Co dalej ze śmieciową rewolucją w stolicy? Ratusz szuka wyjścia z impasu.
Warszawa ma problem z wprowadzeniem w życie nowych przepisów śmieciowych, które w całej Polsce obowiązują od lipca. W stolicy to się nie udało, bo nie rozstrzygnięto na czas przetargu na wybór firm zajmujących się wywozem odpadów. Stanowiskiem zapłacił za to w czerwcu wiceprezydent Jarosław Kochaniak.
Miasto musiało w czerwcu poprawić warunki przetargu, a ten w sierpniu wygrały MPO, Lekaro i Sita. Dwie przegrane firmy, Byś i Remondis, zaskarżyły wybór ratusza do Krajowej Izby Odwoławczej (KIO), bo uważają proponowane przez zwycięzców ceny za zbyt niskie. Podejrzewają też, że mogło dojść do zmowy cenowej.
KIO na kilku posiedzeniach pochylała się nad przetargiem śmieciowym. Wysłuchała racji obu stron, jednak żadnej decyzji nie podjęła. Zdecydowała bowiem o powołaniu biegłych, co jeszcze przedłuży postępowanie.

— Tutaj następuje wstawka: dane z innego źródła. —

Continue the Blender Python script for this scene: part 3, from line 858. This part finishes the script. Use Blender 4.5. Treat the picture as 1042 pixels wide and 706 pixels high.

W odpowiedzi stołeczny ratusz zażądał wyłączenia całego składu Izby – w tym prezesa Pawła Trojana. Z tego powodu postępowanie zawieszono. Wnioskiem co do dwóch sędziów ze składu zajmie się samo KIO, a sprawa wyłączenia prezesa trafiła aż do Kancelarii Premiera.